_Material_
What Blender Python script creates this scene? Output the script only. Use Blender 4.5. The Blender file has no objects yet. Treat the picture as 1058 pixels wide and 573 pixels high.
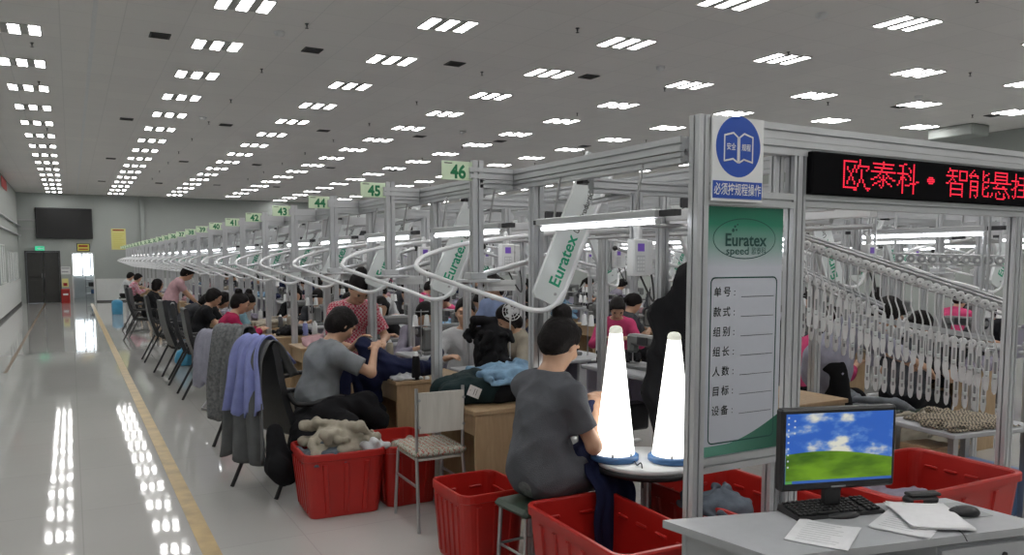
import bpy, bmesh, math, random
import numpy as np
from mathutils import Vector, Matrix, Euler
random.seed(7); rng = np.random.default_rng(7)
sc = bpy.context.scene
COL = sc.collection
PI = math.pi
V = Vector
ORD = ['first','second','third','fourth','fifth','sixth','seventh','eighth','ninth','tenth','eleventh','twelfth','thirteenth',
       'fourteenth','fifteenth','sixteenth','seventeenth','eighteenth','nineteenth','twentieth','twenty-first','twenty-second',
       'twenty-third','twenty-fourth','twenty-fifth','twenty-sixth','twenty-seventh','twenty-eighth']

# ------------------------------------------------------------------ materials
M = {}
def mat(name, col, rough=.5, metal=0., noise=0., nscale=8., bump=0., bscale=60., spec=.5, emit=None, estr=0., alpha=1., trans=0.):
    m = bpy.data.materials.new(name); m.use_nodes = True
    nt = m.node_tree; N = nt.nodes; L = nt.links
    b = N['Principled BSDF']
    b.inputs['Base Color'].default_value = (*col, 1)
    b.inputs['Roughness'].default_value = rough
    b.inputs['Metallic'].default_value = metal
    b.inputs['Specular IOR Level'].default_value = spec
    if emit: 
        b.inputs['Emission Color'].default_value = (*emit, 1); b.inputs['Emission Strength'].default_value = estr
    if trans: b.inputs['Transmission Weight'].default_value = trans
    if alpha < 1: b.inputs['Alpha'].default_value = alpha
    if noise or bump:
        tc = N.new('ShaderNodeTexCoord')
    if noise:
        n = N.new('ShaderNodeTexNoise'); n.inputs['Scale'].default_value = nscale; n.inputs['Detail'].default_value = 4
        L.new(tc.outputs['Object'], n.inputs['Vector'])
        r = N.new('ShaderNodeValToRGB')
        r.color_ramp.elements[0].position = .3; r.color_ramp.elements[1].position = .7
        r.color_ramp.elements[0].color = (*[c*(1-noise) for c in col], 1)
        r.color_ramp.elements[1].color = (*[min(1, c*(1+noise)) for c in col], 1)
        L.new(n.outputs['Fac'], r.inputs['Fac']); L.new(r.outputs['Color'], b.inputs['Base Color'])
    if bump:
        n2 = N.new('ShaderNodeTexNoise'); n2.inputs['Scale'].default_value = bscale; n2.inputs['Detail'].default_value = 3
        L.new(tc.outputs['Object'], n2.inputs['Vector'])
        bp = N.new('ShaderNodeBump'); bp.inputs['Strength'].default_value = bump; bp.inputs['Distance'].default_value = .01
        L.new(n2.outputs['Fac'], bp.inputs['Height']); L.new(bp.outputs['Normal'], b.inputs['Normal'])
    M[name] = m
    return m
def nodes(m): return m.node_tree.nodes, m.node_tree.links, m.node_tree.nodes['Principled BSDF']

mat('alu', (.58,.59,.61), .40, .6, noise=.06, nscale=3)
mat('alu_dark', (.05,.05,.055), .6, .3)
mat('steel', (.42,.42,.43), .35, .8)
mat('white_plastic', (.74,.75,.76), .4, noise=.03)
mat('tube_white', (.78,.79,.81), .28, noise=.02)
mat('board_white', (.70,.74,.74), .35, noise=.02)
mat('grey_plastic', (.30,.31,.32), .5, noise=.05)
mat('dark_plastic', (.018,.018,.02), .42, noise=.1)
mat('black_rubber', (.012,.012,.013), .6)
mat('red_plastic', (.42,.016,.012), .36, noise=.08, nscale=5)
mat('red_dark', (.30,.012,.01), .5)
mat('blue_plastic', (.06,.16,.36), .4, noise=.08)
mat('cyan_plastic', (.07,.33,.55), .35, noise=.08)
mat('green_sign', (.70,.84,.62), .5)
mat('green_ink', (.01,.20,.075), .5)
mat('green_text', (.015,.33,.18), .5)
mat('black_ink', (.02,.025,.025), .5)
mat('teal_ink', (.01,.07,.06), .5)
mat('blue_ink', (.015,.075,.42), .45)
mat('white_ink', (.78,.79,.80), .5)
mat('purple', (.24,.12,.62), .4)
mat('skin', (.55,.33,.22), .5, noise=.05, nscale=12)
mat('lip', (.36,.12,.10), .45)
mat('hair', (.010,.008,.008), .6, noise=.3, nscale=60, bump=.4, bscale=90, spec=.15)
mat('eye', (.01,.008,.008), .2)
mat('wall_paint', (.35,.375,.36), .65, noise=.02, nscale=2)
mat('wall_white', (.66,.68,.67), .5, noise=.02)
mat('door_dark', (.035,.035,.033), .45, noise=.1)
mat('trim_dark', (.06,.06,.06), .5)
mat('yellow', (.62,.55,.10), .5)
mat('pale_yellow', (.70,.66,.25), .55)
mat('grey_desk', (.40,.41,.43), .38, noise=.03, nscale=20)
mat('table_grey', (.42,.43,.45), .4, noise=.03)
mat('lilac_panel', (.42,.40,.50), .5, noise=.03)
mat('machine', (.16,.165,.165), .35, noise=.05)
mat('machine_dark', (.03,.03,.035), .4, noise=.1)
mat('leather', (.018,.019,.022), .42, noise=.15, bump=.25, bscale=120)
mat('paper', (.74,.74,.76), .7, noise=.03, nscale=30)
mat('exit_green', (.02,.4,.2), .4, emit=(.1,.9,.5), estr=.5)
mat('lamp', (.9,.9,.9), .5, emit=(1,.985,.96), estr=26)
mat('tube_lamp', (.9,.9,.9), .5, emit=(.95,.97,1), estr=9)
mat('cone_lamp', (.9,.9,.88), .4, emit=(1,1,.95), estr=2.6)
mat('led_black', (.006,.006,.007), .9, spec=.05)
mat('cap_glow', (.8,.82,.74), .4, emit=(1,1,.85), estr=.35)
mat('led_red', (.3,.01,.02), .5, emit=(1,.015,.05), estr=1.5)
mat('daylight', (.9,.95,1), .5, emit=(.85,.93,1), estr=4.5)
mat('glass_pane', (.55,.58,.58), .08, noise=.02)
mat('ceiling_frame', (.45,.45,.44), .6)
mat('vent', (.05,.05,.05), .6)
mat('banner_red', (.45,.02,.02), .6)
mat('green_seat', (.03,.05,.035), .5, noise=.15)
mat('blue_shade', (.08,.12,.30), .5)

def fabric(name, col, rough=.85, noise=.10, nscale=14, bump=.35):
    return mat(name, col, rough, noise=noise, nscale=nscale, bump=bump, bscale=240, spec=.2)
fabric('f_greytunic', (.10,.104,.118)); fabric('f_greytee', (.215,.23,.25)); fabric('f_navy', (.012,.016,.05))
fabric('f_black', (.010,.010,.012)); fabric('f_magenta', (.36,.015,.075)); fabric('f_lilac', (.26,.29,.58))
fabric('f_greyjkt', (.13,.135,.14)); fabric('f_cream', (.38,.345,.28)); fabric('f_ltblue', (.20,.33,.47), noise=.25)
fabric('f_dkgreen', (.010,.022,.024)); fabric('f_white', (.55,.56,.58)); fabric('f_lavender', (.31,.31,.38))
fabric('f_pink', (.52,.33,.36)); fabric('f_hotpink', (.55,.06,.17)); fabric('f_denim', (.11,.13,.16), noise=.25)
fabric('f_greydenim', (.20,.215,.24), noise=.25); fabric('f_cyan', (.20,.34,.40)); fabric('f_charcoal', (.045,.047,.055)); fabric('f_blueshirt', (.28,.36,.58))
fabric('f_heather', (.16,.165,.17), noise=.35, nscale=40); fabric('f_purplegrey', (.25,.23,.29))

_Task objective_
Every line above should be returned exactly; the pictures stay out.

_Complete response_
What Blender Python script creates this scene? Output the script only. Use Blender 4.5. The Blender file has no objects yet. Treat the picture as 1058 pixels wide and 573 pixels high.
import bpy, bmesh, math, random
import numpy as np
from mathutils import Vector, Matrix, Euler
random.seed(7); rng = np.random.default_rng(7)
sc = bpy.context.scene
COL = sc.collection
PI = math.pi
V = Vector
ORD = ['first','second','third','fourth','fifth','sixth','seventh','eighth','ninth','tenth','eleventh','twelfth','thirteenth',
       'fourteenth','fifteenth','sixteenth','seventeenth','eighteenth','nineteenth','twentieth','twenty-first','twenty-second',
       'twenty-third','twenty-fourth','twenty-fifth','twenty-sixth','twenty-seventh','twenty-eighth']

# ------------------------------------------------------------------ materials
M = {}
def mat(name, col, rough=.5, metal=0., noise=0., nscale=8., bump=0., bscale=60., spec=.5, emit=None, estr=0., alpha=1., trans=0.):
    m = bpy.data.materials.new(name); m.use_nodes = True
    nt = m.node_tree; N = nt.nodes; L = nt.links
    b = N['Principled BSDF']
    b.inputs['Base Color'].default_value = (*col, 1)
    b.inputs['Roughness'].default_value = rough
    b.inputs['Metallic'].default_value = metal
    b.inputs['Specular IOR Level'].default_value = spec
    if emit: 
        b.inputs['Emission Color'].default_value = (*emit, 1); b.inputs['Emission Strength'].default_value = estr
    if trans: b.inputs['Transmission Weight'].default_value = trans
    if alpha < 1: b.inputs['Alpha'].default_value = alpha
    if noise or bump:
        tc = N.new('ShaderNodeTexCoord')
    if noise:
        n = N.new('ShaderNodeTexNoise'); n.inputs['Scale'].default_value = nscale; n.inputs['Detail'].default_value = 4
        L.new(tc.outputs['Object'], n.inputs['Vector'])
        r = N.new('ShaderNodeValToRGB')
        r.color_ramp.elements[0].position = .3; r.color_ramp.elements[1].position = .7
        r.color_ramp.elements[0].color = (*[c*(1-noise) for c in col], 1)
        r.color_ramp.elements[1].color = (*[min(1, c*(1+noise)) for c in col], 1)
        L.new(n.outputs['Fac'], r.inputs['Fac']); L.new(r.outputs['Color'], b.inputs['Base Color'])
    if bump:
        n2 = N.new('ShaderNodeTexNoise'); n2.inputs['Scale'].default_value = bscale; n2.inputs['Detail'].default_value = 3
        L.new(tc.outputs['Object'], n2.inputs['Vector'])
        bp = N.new('ShaderNodeBump'); bp.inputs['Strength'].default_value = bump; bp.inputs['Distance'].default_value = .01
        L.new(n2.outputs['Fac'], bp.inputs['Height']); L.new(bp.outputs['Normal'], b.inputs['Normal'])
    M[name] = m
    return m
def nodes(m): return m.node_tree.nodes, m.node_tree.links, m.node_tree.nodes['Principled BSDF']

mat('alu', (.58,.59,.61), .40, .6, noise=.06, nscale=3)
mat('alu_dark', (.05,.05,.055), .6, .3)
mat('steel', (.42,.42,.43), .35, .8)
mat('white_plastic', (.74,.75,.76), .4, noise=.03)
mat('tube_white', (.78,.79,.81), .28, noise=.02)
mat('board_white', (.70,.74,.74), .35, noise=.02)
mat('grey_plastic', (.30,.31,.32), .5, noise=.05)
mat('dark_plastic', (.018,.018,.02), .42, noise=.1)
mat('black_rubber', (.012,.012,.013), .6)
mat('red_plastic', (.42,.016,.012), .36, noise=.08, nscale=5)
mat('red_dark', (.30,.012,.01), .5)
mat('blue_plastic', (.06,.16,.36), .4, noise=.08)
mat('cyan_plastic', (.07,.33,.55), .35, noise=.08)
mat('green_sign', (.70,.84,.62), .5)
mat('green_ink', (.01,.20,.075), .5)
mat('green_text', (.015,.33,.18), .5)
mat('black_ink', (.02,.025,.025), .5)
mat('teal_ink', (.01,.07,.06), .5)
mat('blue_ink', (.015,.075,.42), .45)
mat('white_ink', (.78,.79,.80), .5)
mat('purple', (.24,.12,.62), .4)
mat('skin', (.55,.33,.22), .5, noise=.05, nscale=12)
mat('lip', (.36,.12,.10), .45)
mat('hair', (.010,.008,.008), .6, noise=.3, nscale=60, bump=.4, bscale=90, spec=.15)
mat('eye', (.01,.008,.008), .2)
mat('wall_paint', (.35,.375,.36), .65, noise=.02, nscale=2)
mat('wall_white', (.66,.68,.67), .5, noise=.02)
mat('door_dark', (.035,.035,.033), .45, noise=.1)
mat('trim_dark', (.06,.06,.06), .5)
mat('yellow', (.62,.55,.10), .5)
mat('pale_yellow', (.70,.66,.25), .55)
mat('grey_desk', (.40,.41,.43), .38, noise=.03, nscale=20)
mat('table_grey', (.42,.43,.45), .4, noise=.03)
mat('lilac_panel', (.42,.40,.50), .5, noise=.03)
mat('machine', (.16,.165,.165), .35, noise=.05)
mat('machine_dark', (.03,.03,.035), .4, noise=.1)
mat('leather', (.018,.019,.022), .42, noise=.15, bump=.25, bscale=120)
mat('paper', (.74,.74,.76), .7, noise=.03, nscale=30)
mat('exit_green', (.02,.4,.2), .4, emit=(.1,.9,.5), estr=.5)
mat('lamp', (.9,.9,.9), .5, emit=(1,.985,.96), estr=26)
mat('tube_lamp', (.9,.9,.9), .5, emit=(.95,.97,1), estr=9)
mat('cone_lamp', (.9,.9,.88), .4, emit=(1,1,.95), estr=2.6)
mat('led_black', (.006,.006,.007), .9, spec=.05)
mat('cap_glow', (.8,.82,.74), .4, emit=(1,1,.85), estr=.35)
mat('led_red', (.3,.01,.02), .5, emit=(1,.015,.05), estr=1.5)
mat('daylight', (.9,.95,1), .5, emit=(.85,.93,1), estr=4.5)
mat('glass_pane', (.55,.58,.58), .08, noise=.02)
mat('ceiling_frame', (.45,.45,.44), .6)
mat('vent', (.05,.05,.05), .6)
mat('banner_red', (.45,.02,.02), .6)
mat('green_seat', (.03,.05,.035), .5, noise=.15)
mat('blue_shade', (.08,.12,.30), .5)

def fabric(name, col, rough=.85, noise=.10, nscale=14, bump=.35):
    return mat(name, col, rough, noise=noise, nscale=nscale, bump=bump, bscale=240, spec=.2)
fabric('f_greytunic', (.10,.104,.118)); fabric('f_greytee', (.215,.23,.25)); fabric('f_navy', (.012,.016,.05))
fabric('f_black', (.010,.010,.012)); fabric('f_magenta', (.36,.015,.075)); fabric('f_lilac', (.26,.29,.58))
fabric('f_greyjkt', (.13,.135,.14)); fabric('f_cream', (.38,.345,.28)); fabric('f_ltblue', (.20,.33,.47), noise=.25)
fabric('f_dkgreen', (.010,.022,.024)); fabric('f_white', (.55,.56,.58)); fabric('f_lavender', (.31,.31,.38))
fabric('f_pink', (.52,.33,.36)); fabric('f_hotpink', (.55,.06,.17)); fabric('f_denim', (.11,.13,.16), noise=.25)
fabric('f_greydenim', (.20,.215,.24), noise=.25); fabric('f_cyan', (.20,.34,.40)); fabric('f_charcoal', (.045,.047,.055)); fabric('f_blueshirt', (.28,.36,.58))
fabric('f_heather', (.16,.165,.17), noise=.35, nscale=40); fabric('f_purplegrey', (.25,.23,.29))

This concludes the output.